··· DATA SHOWN

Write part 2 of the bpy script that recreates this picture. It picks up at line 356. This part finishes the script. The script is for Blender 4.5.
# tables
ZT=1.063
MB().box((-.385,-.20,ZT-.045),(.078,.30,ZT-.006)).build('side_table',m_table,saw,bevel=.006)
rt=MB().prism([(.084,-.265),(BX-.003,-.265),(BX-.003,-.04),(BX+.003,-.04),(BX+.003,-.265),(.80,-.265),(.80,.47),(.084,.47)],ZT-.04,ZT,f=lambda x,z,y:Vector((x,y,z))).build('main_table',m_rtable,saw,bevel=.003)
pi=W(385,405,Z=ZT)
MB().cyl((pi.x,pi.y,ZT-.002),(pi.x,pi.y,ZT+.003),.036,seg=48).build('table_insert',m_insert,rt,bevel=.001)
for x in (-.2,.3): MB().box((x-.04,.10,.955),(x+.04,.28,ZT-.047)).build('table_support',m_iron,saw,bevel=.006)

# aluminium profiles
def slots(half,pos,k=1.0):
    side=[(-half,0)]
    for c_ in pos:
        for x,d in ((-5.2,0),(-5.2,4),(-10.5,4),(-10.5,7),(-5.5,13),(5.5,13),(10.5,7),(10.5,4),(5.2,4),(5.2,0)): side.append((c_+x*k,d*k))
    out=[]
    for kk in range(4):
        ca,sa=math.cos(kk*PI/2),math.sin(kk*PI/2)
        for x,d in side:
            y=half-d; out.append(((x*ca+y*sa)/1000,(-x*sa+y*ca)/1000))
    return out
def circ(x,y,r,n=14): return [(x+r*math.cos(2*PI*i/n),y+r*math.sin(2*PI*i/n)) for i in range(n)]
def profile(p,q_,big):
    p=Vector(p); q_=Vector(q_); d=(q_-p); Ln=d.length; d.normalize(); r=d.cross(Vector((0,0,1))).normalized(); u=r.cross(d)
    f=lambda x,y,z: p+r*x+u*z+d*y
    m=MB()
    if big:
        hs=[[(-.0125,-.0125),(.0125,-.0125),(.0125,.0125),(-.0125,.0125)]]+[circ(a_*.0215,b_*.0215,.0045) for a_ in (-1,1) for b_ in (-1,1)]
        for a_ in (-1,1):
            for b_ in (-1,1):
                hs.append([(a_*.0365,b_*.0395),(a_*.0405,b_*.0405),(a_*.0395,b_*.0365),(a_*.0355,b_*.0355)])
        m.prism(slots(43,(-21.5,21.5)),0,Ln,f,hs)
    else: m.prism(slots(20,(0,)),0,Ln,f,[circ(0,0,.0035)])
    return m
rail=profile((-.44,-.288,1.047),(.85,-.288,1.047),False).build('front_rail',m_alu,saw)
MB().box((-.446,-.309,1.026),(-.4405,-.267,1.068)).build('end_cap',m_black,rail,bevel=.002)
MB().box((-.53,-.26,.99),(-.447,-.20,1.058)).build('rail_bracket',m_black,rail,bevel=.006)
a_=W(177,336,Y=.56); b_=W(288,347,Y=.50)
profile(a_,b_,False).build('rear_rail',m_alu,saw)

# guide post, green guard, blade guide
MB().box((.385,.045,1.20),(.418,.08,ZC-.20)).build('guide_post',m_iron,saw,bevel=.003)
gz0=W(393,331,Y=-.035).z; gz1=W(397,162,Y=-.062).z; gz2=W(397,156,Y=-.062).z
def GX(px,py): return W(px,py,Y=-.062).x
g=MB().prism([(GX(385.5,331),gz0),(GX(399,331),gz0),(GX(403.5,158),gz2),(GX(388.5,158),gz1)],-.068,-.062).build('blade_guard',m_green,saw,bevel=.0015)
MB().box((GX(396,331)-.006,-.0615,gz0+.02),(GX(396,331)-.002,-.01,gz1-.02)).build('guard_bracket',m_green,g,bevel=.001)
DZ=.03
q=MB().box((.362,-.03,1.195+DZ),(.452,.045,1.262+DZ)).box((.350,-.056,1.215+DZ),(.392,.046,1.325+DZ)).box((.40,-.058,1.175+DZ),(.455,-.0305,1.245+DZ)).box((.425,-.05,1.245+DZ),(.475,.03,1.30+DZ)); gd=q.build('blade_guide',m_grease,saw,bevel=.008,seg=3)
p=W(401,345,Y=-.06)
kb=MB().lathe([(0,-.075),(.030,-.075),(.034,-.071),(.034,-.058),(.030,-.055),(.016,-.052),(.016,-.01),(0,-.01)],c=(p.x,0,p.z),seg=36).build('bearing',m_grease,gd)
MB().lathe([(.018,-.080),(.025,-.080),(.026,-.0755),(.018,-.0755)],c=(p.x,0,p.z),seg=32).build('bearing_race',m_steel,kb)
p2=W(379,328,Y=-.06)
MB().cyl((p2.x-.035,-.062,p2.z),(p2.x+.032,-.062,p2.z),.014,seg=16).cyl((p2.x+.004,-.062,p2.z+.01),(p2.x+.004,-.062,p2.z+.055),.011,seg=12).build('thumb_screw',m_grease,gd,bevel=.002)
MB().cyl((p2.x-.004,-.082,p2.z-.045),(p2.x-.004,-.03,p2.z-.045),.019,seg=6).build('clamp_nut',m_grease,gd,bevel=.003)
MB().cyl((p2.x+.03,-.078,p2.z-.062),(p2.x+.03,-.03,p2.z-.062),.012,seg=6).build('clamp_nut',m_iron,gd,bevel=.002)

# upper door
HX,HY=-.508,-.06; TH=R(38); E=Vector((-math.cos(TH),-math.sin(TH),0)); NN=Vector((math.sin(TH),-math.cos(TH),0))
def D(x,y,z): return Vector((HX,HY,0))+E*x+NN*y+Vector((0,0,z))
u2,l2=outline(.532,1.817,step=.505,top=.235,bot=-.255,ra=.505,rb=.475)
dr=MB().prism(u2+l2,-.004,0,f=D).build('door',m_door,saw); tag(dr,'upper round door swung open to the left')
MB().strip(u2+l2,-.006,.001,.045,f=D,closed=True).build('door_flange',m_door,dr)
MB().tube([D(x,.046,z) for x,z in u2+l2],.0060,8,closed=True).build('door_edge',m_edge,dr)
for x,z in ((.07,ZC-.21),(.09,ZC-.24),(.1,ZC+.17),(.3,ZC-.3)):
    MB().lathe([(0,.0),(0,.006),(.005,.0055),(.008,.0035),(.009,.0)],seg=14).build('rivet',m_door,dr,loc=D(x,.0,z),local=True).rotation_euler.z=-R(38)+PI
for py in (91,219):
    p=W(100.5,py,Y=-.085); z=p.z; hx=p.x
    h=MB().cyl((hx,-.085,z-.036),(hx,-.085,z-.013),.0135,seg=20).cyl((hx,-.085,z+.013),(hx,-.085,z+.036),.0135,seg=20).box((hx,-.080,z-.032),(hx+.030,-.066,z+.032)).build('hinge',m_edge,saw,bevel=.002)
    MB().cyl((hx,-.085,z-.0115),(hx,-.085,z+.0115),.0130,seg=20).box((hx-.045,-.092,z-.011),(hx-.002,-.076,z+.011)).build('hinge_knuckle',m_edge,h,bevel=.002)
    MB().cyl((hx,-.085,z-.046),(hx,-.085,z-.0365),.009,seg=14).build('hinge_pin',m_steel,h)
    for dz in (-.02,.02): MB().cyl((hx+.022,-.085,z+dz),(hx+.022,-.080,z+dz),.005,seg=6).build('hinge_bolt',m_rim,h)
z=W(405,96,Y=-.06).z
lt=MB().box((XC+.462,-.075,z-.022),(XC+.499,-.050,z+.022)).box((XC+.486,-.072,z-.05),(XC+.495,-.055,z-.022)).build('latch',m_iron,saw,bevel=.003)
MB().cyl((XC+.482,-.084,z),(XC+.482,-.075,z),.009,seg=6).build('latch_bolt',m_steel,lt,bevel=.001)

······

STATED PROBLEM –
Return all the data above once more, precisely as given.

THE SOLUTION –
Write part 2 of the bpy script that recreates this picture. It picks up at line 356. This part finishes the script. The script is for Blender 4.5.
# tables
ZT=1.063
MB().box((-.385,-.20,ZT-.045),(.078,.30,ZT-.006)).build('side_table',m_table,saw,bevel=.006)
rt=MB().prism([(.084,-.265),(BX-.003,-.265),(BX-.003,-.04),(BX+.003,-.04),(BX+.003,-.265),(.80,-.265),(.80,.47),(.084,.47)],ZT-.04,ZT,f=lambda x,z,y:Vector((x,y,z))).build('main_table',m_rtable,saw,bevel=.003)
pi=W(385,405,Z=ZT)
MB().cyl((pi.x,pi.y,ZT-.002),(pi.x,pi.y,ZT+.003),.036,seg=48).build('table_insert',m_insert,rt,bevel=.001)
for x in (-.2,.3): MB().box((x-.04,.10,.955),(x+.04,.28,ZT-.047)).build('table_support',m_iron,saw,bevel=.006)

# aluminium profiles
def slots(half,pos,k=1.0):
    side=[(-half,0)]
    for c_ in pos:
        for x,d in ((-5.2,0),(-5.2,4),(-10.5,4),(-10.5,7),(-5.5,13),(5.5,13),(10.5,7),(10.5,4),(5.2,4),(5.2,0)): side.append((c_+x*k,d*k))
    out=[]
    for kk in range(4):
        ca,sa=math.cos(kk*PI/2),math.sin(kk*PI/2)
        for x,d in side:
            y=half-d; out.append(((x*ca+y*sa)/1000,(-x*sa+y*ca)/1000))
    return out
def circ(x,y,r,n=14): return [(x+r*math.cos(2*PI*i/n),y+r*math.sin(2*PI*i/n)) for i in range(n)]
def profile(p,q_,big):
    p=Vector(p); q_=Vector(q_); d=(q_-p); Ln=d.length; d.normalize(); r=d.cross(Vector((0,0,1))).normalized(); u=r.cross(d)
    f=lambda x,y,z: p+r*x+u*z+d*y
    m=MB()
    if big:
        hs=[[(-.0125,-.0125),(.0125,-.0125),(.0125,.0125),(-.0125,.0125)]]+[circ(a_*.0215,b_*.0215,.0045) for a_ in (-1,1) for b_ in (-1,1)]
        for a_ in (-1,1):
            for b_ in (-1,1):
                hs.append([(a_*.0365,b_*.0395),(a_*.0405,b_*.0405),(a_*.0395,b_*.0365),(a_*.0355,b_*.0355)])
        m.prism(slots(43,(-21.5,21.5)),0,Ln,f,hs)
    else: m.prism(slots(20,(0,)),0,Ln,f,[circ(0,0,.0035)])
    return m
rail=profile((-.44,-.288,1.047),(.85,-.288,1.047),False).build('front_rail',m_alu,saw)
MB().box((-.446,-.309,1.026),(-.4405,-.267,1.068)).build('end_cap',m_black,rail,bevel=.002)
MB().box((-.53,-.26,.99),(-.447,-.20,1.058)).build('rail_bracket',m_black,rail,bevel=.006)
a_=W(177,336,Y=.56); b_=W(288,347,Y=.50)
profile(a_,b_,False).build('rear_rail',m_alu,saw)

# guide post, green guard, blade guide
MB().box((.385,.045,1.20),(.418,.08,ZC-.20)).build('guide_post',m_iron,saw,bevel=.003)
gz0=W(393,331,Y=-.035).z; gz1=W(397,162,Y=-.062).z; gz2=W(397,156,Y=-.062).z
def GX(px,py): return W(px,py,Y=-.062).x
g=MB().prism([(GX(385.5,331),gz0),(GX(399,331),gz0),(GX(403.5,158),gz2),(GX(388.5,158),gz1)],-.068,-.062).build('blade_guard',m_green,saw,bevel=.0015)
MB().box((GX(396,331)-.006,-.0615,gz0+.02),(GX(396,331)-.002,-.01,gz1-.02)).build('guard_bracket',m_green,g,bevel=.001)
DZ=.03
q=MB().box((.362,-.03,1.195+DZ),(.452,.045,1.262+DZ)).box((.350,-.056,1.215+DZ),(.392,.046,1.325+DZ)).box((.40,-.058,1.175+DZ),(.455,-.0305,1.245+DZ)).box((.425,-.05,1.245+DZ),(.475,.03,1.30+DZ)); gd=q.build('blade_guide',m_grease,saw,bevel=.008,seg=3)
p=W(401,345,Y=-.06)
kb=MB().lathe([(0,-.075),(.030,-.075),(.034,-.071),(.034,-.058),(.030,-.055),(.016,-.052),(.016,-.01),(0,-.01)],c=(p.x,0,p.z),seg=36).build('bearing',m_grease,gd)
MB().lathe([(.018,-.080),(.025,-.080),(.026,-.0755),(.018,-.0755)],c=(p.x,0,p.z),seg=32).build('bearing_race',m_steel,kb)
p2=W(379,328,Y=-.06)
MB().cyl((p2.x-.035,-.062,p2.z),(p2.x+.032,-.062,p2.z),.014,seg=16).cyl((p2.x+.004,-.062,p2.z+.01),(p2.x+.004,-.062,p2.z+.055),.011,seg=12).build('thumb_screw',m_grease,gd,bevel=.002)
MB().cyl((p2.x-.004,-.082,p2.z-.045),(p2.x-.004,-.03,p2.z-.045),.019,seg=6).build('clamp_nut',m_grease,gd,bevel=.003)
MB().cyl((p2.x+.03,-.078,p2.z-.062),(p2.x+.03,-.03,p2.z-.062),.012,seg=6).build('clamp_nut',m_iron,gd,bevel=.002)

# upper door
HX,HY=-.508,-.06; TH=R(38); E=Vector((-math.cos(TH),-math.sin(TH),0)); NN=Vector((math.sin(TH),-math.cos(TH),0))
def D(x,y,z): return Vector((HX,HY,0))+E*x+NN*y+Vector((0,0,z))
u2,l2=outline(.532,1.817,step=.505,top=.235,bot=-.255,ra=.505,rb=.475)
dr=MB().prism(u2+l2,-.004,0,f=D).build('door',m_door,saw); tag(dr,'upper round door swung open to the left')
MB().strip(u2+l2,-.006,.001,.045,f=D,closed=True).build('door_flange',m_door,dr)
MB().tube([D(x,.046,z) for x,z in u2+l2],.0060,8,closed=True).build('door_edge',m_edge,dr)
for x,z in ((.07,ZC-.21),(.09,ZC-.24),(.1,ZC+.17),(.3,ZC-.3)):
    MB().lathe([(0,.0),(0,.006),(.005,.0055),(.008,.0035),(.009,.0)],seg=14).build('rivet',m_door,dr,loc=D(x,.0,z),local=True).rotation_euler.z=-R(38)+PI
for py in (91,219):
    p=W(100.5,py,Y=-.085); z=p.z; hx=p.x
    h=MB().cyl((hx,-.085,z-.036),(hx,-.085,z-.013),.0135,seg=20).cyl((hx,-.085,z+.013),(hx,-.085,z+.036),.0135,seg=20).box((hx,-.080,z-.032),(hx+.030,-.066,z+.032)).build('hinge',m_edge,saw,bevel=.002)
    MB().cyl((hx,-.085,z-.0115),(hx,-.085,z+.0115),.0130,seg=20).box((hx-.045,-.092,z-.011),(hx-.002,-.076,z+.011)).build('hinge_knuckle',m_edge,h,bevel=.002)
    MB().cyl((hx,-.085,z-.046),(hx,-.085,z-.0365),.009,seg=14).build('hinge_pin',m_steel,h)
    for dz in (-.02,.02): MB().cyl((hx+.022,-.085,z+dz),(hx+.022,-.080,z+dz),.005,seg=6).build('hinge_bolt',m_rim,h)
z=W(405,96,Y=-.06).z
lt=MB().box((XC+.462,-.075,z-.022),(XC+.499,-.050,z+.022)).box((XC+.486,-.072,z-.05),(XC+.495,-.055,z-.022)).build('latch',m_iron,saw,bevel=.003)
MB().cyl((XC+.482,-.084,z),(XC+.482,-.075,z),.009,seg=6).build('latch_bolt',m_steel,lt,bevel=.001)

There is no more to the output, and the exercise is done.